Reproduce each line exactly. Skip none.

####################

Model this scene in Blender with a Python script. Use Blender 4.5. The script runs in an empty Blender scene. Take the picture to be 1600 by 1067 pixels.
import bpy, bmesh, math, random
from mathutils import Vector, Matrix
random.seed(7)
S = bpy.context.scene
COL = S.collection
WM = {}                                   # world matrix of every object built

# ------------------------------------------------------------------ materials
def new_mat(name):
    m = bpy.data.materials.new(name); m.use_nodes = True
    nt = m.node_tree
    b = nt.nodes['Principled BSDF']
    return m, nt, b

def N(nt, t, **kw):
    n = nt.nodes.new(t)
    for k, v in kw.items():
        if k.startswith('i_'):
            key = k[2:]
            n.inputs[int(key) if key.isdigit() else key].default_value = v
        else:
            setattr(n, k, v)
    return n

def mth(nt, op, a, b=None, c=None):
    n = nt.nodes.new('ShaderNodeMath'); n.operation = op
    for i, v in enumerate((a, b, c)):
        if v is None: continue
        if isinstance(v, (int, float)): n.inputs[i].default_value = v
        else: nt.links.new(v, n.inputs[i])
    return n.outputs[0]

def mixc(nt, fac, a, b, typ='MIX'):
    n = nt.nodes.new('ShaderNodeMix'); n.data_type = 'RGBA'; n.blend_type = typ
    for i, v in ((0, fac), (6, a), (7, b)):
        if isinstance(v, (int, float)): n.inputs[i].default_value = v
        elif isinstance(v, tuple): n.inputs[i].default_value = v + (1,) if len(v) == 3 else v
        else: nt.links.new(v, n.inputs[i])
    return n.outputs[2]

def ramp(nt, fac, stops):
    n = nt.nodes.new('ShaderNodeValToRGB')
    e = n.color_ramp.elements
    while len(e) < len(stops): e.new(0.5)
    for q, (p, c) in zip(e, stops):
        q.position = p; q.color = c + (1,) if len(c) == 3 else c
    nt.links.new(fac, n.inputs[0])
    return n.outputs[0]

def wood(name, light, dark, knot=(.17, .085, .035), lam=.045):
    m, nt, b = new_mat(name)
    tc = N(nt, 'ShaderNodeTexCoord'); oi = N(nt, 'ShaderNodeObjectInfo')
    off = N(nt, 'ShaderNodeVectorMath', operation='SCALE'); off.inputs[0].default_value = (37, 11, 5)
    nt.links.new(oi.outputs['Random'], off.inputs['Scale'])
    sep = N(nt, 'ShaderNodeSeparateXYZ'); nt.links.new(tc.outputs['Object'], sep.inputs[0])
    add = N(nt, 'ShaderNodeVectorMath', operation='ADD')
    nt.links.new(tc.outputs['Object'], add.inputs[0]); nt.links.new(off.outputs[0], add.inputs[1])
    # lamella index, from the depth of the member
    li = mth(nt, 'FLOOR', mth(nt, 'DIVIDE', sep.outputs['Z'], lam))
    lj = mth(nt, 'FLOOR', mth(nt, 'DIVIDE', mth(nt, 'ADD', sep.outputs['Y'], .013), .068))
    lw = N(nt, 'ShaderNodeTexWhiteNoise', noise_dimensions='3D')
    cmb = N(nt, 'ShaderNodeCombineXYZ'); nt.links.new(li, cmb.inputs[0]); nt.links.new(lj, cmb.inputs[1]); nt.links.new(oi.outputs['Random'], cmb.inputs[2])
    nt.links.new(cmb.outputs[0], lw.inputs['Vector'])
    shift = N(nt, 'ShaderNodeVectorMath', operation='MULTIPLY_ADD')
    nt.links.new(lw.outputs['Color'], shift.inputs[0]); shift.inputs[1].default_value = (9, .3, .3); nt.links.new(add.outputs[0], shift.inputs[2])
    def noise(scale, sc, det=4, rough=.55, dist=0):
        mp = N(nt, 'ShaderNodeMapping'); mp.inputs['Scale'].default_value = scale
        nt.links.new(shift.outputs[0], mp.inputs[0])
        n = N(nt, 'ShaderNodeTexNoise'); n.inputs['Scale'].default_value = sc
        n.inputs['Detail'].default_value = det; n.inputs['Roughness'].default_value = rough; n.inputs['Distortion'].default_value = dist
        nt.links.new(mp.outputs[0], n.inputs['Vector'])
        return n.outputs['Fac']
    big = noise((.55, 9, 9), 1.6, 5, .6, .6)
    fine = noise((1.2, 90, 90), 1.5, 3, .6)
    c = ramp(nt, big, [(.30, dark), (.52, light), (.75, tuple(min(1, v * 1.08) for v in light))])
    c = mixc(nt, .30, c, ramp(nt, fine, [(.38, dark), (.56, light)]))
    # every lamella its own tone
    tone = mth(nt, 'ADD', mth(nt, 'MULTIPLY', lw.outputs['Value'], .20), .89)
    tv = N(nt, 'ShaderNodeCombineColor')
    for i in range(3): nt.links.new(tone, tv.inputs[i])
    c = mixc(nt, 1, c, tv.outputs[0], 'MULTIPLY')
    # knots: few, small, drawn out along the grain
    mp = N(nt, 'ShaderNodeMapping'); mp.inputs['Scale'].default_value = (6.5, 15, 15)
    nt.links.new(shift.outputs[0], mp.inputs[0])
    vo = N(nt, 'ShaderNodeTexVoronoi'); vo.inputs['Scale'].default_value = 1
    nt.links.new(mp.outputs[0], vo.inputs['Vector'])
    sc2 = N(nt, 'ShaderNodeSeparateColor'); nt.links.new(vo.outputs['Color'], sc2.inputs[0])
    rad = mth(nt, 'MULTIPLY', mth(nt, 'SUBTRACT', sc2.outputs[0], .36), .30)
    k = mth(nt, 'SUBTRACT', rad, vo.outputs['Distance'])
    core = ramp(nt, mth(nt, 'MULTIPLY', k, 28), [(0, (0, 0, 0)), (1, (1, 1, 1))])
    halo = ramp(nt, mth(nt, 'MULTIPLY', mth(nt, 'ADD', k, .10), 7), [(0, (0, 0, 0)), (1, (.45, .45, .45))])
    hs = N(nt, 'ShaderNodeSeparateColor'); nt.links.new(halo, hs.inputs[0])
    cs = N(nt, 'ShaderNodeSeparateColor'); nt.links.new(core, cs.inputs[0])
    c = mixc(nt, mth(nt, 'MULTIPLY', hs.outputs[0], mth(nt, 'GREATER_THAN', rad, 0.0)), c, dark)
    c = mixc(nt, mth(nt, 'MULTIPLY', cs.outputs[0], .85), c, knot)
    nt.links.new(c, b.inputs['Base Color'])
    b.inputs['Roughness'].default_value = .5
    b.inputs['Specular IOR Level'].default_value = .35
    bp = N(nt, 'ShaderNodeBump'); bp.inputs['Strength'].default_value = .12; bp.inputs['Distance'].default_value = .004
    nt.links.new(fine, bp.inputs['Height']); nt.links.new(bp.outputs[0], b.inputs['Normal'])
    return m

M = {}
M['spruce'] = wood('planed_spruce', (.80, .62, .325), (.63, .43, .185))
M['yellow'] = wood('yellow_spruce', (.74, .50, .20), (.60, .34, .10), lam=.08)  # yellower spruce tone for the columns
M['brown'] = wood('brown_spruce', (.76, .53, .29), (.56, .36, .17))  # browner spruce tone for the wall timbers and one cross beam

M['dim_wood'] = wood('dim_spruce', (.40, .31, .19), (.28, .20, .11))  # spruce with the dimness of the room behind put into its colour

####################

### Result
Model this scene in Blender with a Python script. Use Blender 4.5. The script runs in an empty Blender scene. Take the picture to be 1600 by 1067 pixels.
import bpy, bmesh, math, random
from mathutils import Vector, Matrix
random.seed(7)
S = bpy.context.scene
COL = S.collection
WM = {}                                   # world matrix of every object built

# ------------------------------------------------------------------ materials
def new_mat(name):
    m = bpy.data.materials.new(name); m.use_nodes = True
    nt = m.node_tree
    b = nt.nodes['Principled BSDF']
    return m, nt, b

def N(nt, t, **kw):
    n = nt.nodes.new(t)
    for k, v in kw.items():
        if k.startswith('i_'):
            key = k[2:]
            n.inputs[int(key) if key.isdigit() else key].default_value = v
        else:
            setattr(n, k, v)
    return n

def mth(nt, op, a, b=None, c=None):
    n = nt.nodes.new('ShaderNodeMath'); n.operation = op
    for i, v in enumerate((a, b, c)):
        if v is None: continue
        if isinstance(v, (int, float)): n.inputs[i].default_value = v
        else: nt.links.new(v, n.inputs[i])
    return n.outputs[0]

def mixc(nt, fac, a, b, typ='MIX'):
    n = nt.nodes.new('ShaderNodeMix'); n.data_type = 'RGBA'; n.blend_type = typ
    for i, v in ((0, fac), (6, a), (7, b)):
        if isinstance(v, (int, float)): n.inputs[i].default_value = v
        elif isinstance(v, tuple): n.inputs[i].default_value = v + (1,) if len(v) == 3 else v
        else: nt.links.new(v, n.inputs[i])
    return n.outputs[2]

def ramp(nt, fac, stops):
    n = nt.nodes.new('ShaderNodeValToRGB')
    e = n.color_ramp.elements
    while len(e) < len(stops): e.new(0.5)
    for q, (p, c) in zip(e, stops):
        q.position = p; q.color = c + (1,) if len(c) == 3 else c
    nt.links.new(fac, n.inputs[0])
    return n.outputs[0]

def wood(name, light, dark, knot=(.17, .085, .035), lam=.045):
    m, nt, b = new_mat(name)
    tc = N(nt, 'ShaderNodeTexCoord'); oi = N(nt, 'ShaderNodeObjectInfo')
    off = N(nt, 'ShaderNodeVectorMath', operation='SCALE'); off.inputs[0].default_value = (37, 11, 5)
    nt.links.new(oi.outputs['Random'], off.inputs['Scale'])
    sep = N(nt, 'ShaderNodeSeparateXYZ'); nt.links.new(tc.outputs['Object'], sep.inputs[0])
    add = N(nt, 'ShaderNodeVectorMath', operation='ADD')
    nt.links.new(tc.outputs['Object'], add.inputs[0]); nt.links.new(off.outputs[0], add.inputs[1])
    # lamella index, from the depth of the member
    li = mth(nt, 'FLOOR', mth(nt, 'DIVIDE', sep.outputs['Z'], lam))
    lj = mth(nt, 'FLOOR', mth(nt, 'DIVIDE', mth(nt, 'ADD', sep.outputs['Y'], .013), .068))
    lw = N(nt, 'ShaderNodeTexWhiteNoise', noise_dimensions='3D')
    cmb = N(nt, 'ShaderNodeCombineXYZ'); nt.links.new(li, cmb.inputs[0]); nt.links.new(lj, cmb.inputs[1]); nt.links.new(oi.outputs['Random'], cmb.inputs[2])
    nt.links.new(cmb.outputs[0], lw.inputs['Vector'])
    shift = N(nt, 'ShaderNodeVectorMath', operation='MULTIPLY_ADD')
    nt.links.new(lw.outputs['Color'], shift.inputs[0]); shift.inputs[1].default_value = (9, .3, .3); nt.links.new(add.outputs[0], shift.inputs[2])
    def noise(scale, sc, det=4, rough=.55, dist=0):
        mp = N(nt, 'ShaderNodeMapping'); mp.inputs['Scale'].default_value = scale
        nt.links.new(shift.outputs[0], mp.inputs[0])
        n = N(nt, 'ShaderNodeTexNoise'); n.inputs['Scale'].default_value = sc
        n.inputs['Detail'].default_value = det; n.inputs['Roughness'].default_value = rough; n.inputs['Distortion'].default_value = dist
        nt.links.new(mp.outputs[0], n.inputs['Vector'])
        return n.outputs['Fac']
    big = noise((.55, 9, 9), 1.6, 5, .6, .6)
    fine = noise((1.2, 90, 90), 1.5, 3, .6)
    c = ramp(nt, big, [(.30, dark), (.52, light), (.75, tuple(min(1, v * 1.08) for v in light))])
    c = mixc(nt, .30, c, ramp(nt, fine, [(.38, dark), (.56, light)]))
    # every lamella its own tone
    tone = mth(nt, 'ADD', mth(nt, 'MULTIPLY', lw.outputs['Value'], .20), .89)
    tv = N(nt, 'ShaderNodeCombineColor')
    for i in range(3): nt.links.new(tone, tv.inputs[i])
    c = mixc(nt, 1, c, tv.outputs[0], 'MULTIPLY')
    # knots: few, small, drawn out along the grain
    mp = N(nt, 'ShaderNodeMapping'); mp.inputs['Scale'].default_value = (6.5, 15, 15)
    nt.links.new(shift.outputs[0], mp.inputs[0])
    vo = N(nt, 'ShaderNodeTexVoronoi'); vo.inputs['Scale'].default_value = 1
    nt.links.new(mp.outputs[0], vo.inputs['Vector'])
    sc2 = N(nt, 'ShaderNodeSeparateColor'); nt.links.new(vo.outputs['Color'], sc2.inputs[0])
    rad = mth(nt, 'MULTIPLY', mth(nt, 'SUBTRACT', sc2.outputs[0], .36), .30)
    k = mth(nt, 'SUBTRACT', rad, vo.outputs['Distance'])
    core = ramp(nt, mth(nt, 'MULTIPLY', k, 28), [(0, (0, 0, 0)), (1, (1, 1, 1))])
    halo = ramp(nt, mth(nt, 'MULTIPLY', mth(nt, 'ADD', k, .10), 7), [(0, (0, 0, 0)), (1, (.45, .45, .45))])
    hs = N(nt, 'ShaderNodeSeparateColor'); nt.links.new(halo, hs.inputs[0])
    cs = N(nt, 'ShaderNodeSeparateColor'); nt.links.new(core, cs.inputs[0])
    c = mixc(nt, mth(nt, 'MULTIPLY', hs.outputs[0], mth(nt, 'GREATER_THAN', rad, 0.0)), c, dark)
    c = mixc(nt, mth(nt, 'MULTIPLY', cs.outputs[0], .85), c, knot)
    nt.links.new(c, b.inputs['Base Color'])
    b.inputs['Roughness'].default_value = .5
    b.inputs['Specular IOR Level'].default_value = .35
    bp = N(nt, 'ShaderNodeBump'); bp.inputs['Strength'].default_value = .12; bp.inputs['Distance'].default_value = .004
    nt.links.new(fine, bp.inputs['Height']); nt.links.new(bp.outputs[0], b.inputs['Normal'])
    return m

M = {}
M['spruce'] = wood('planed_spruce', (.80, .62, .325), (.63, .43, .185))
M['yellow'] = wood('yellow_spruce', (.74, .50, .20), (.60, .34, .10), lam=.08)  # yellower spruce tone for the columns
M['brown'] = wood('brown_spruce', (.76, .53, .29), (.56, .36, .17))  # browner spruce tone for the wall timbers and one cross beam

M['dim_wood'] = wood('dim_spruce', (.40, .31, .19), (.28, .20, .11))  # spruce with the dimness of the room behind put into its colour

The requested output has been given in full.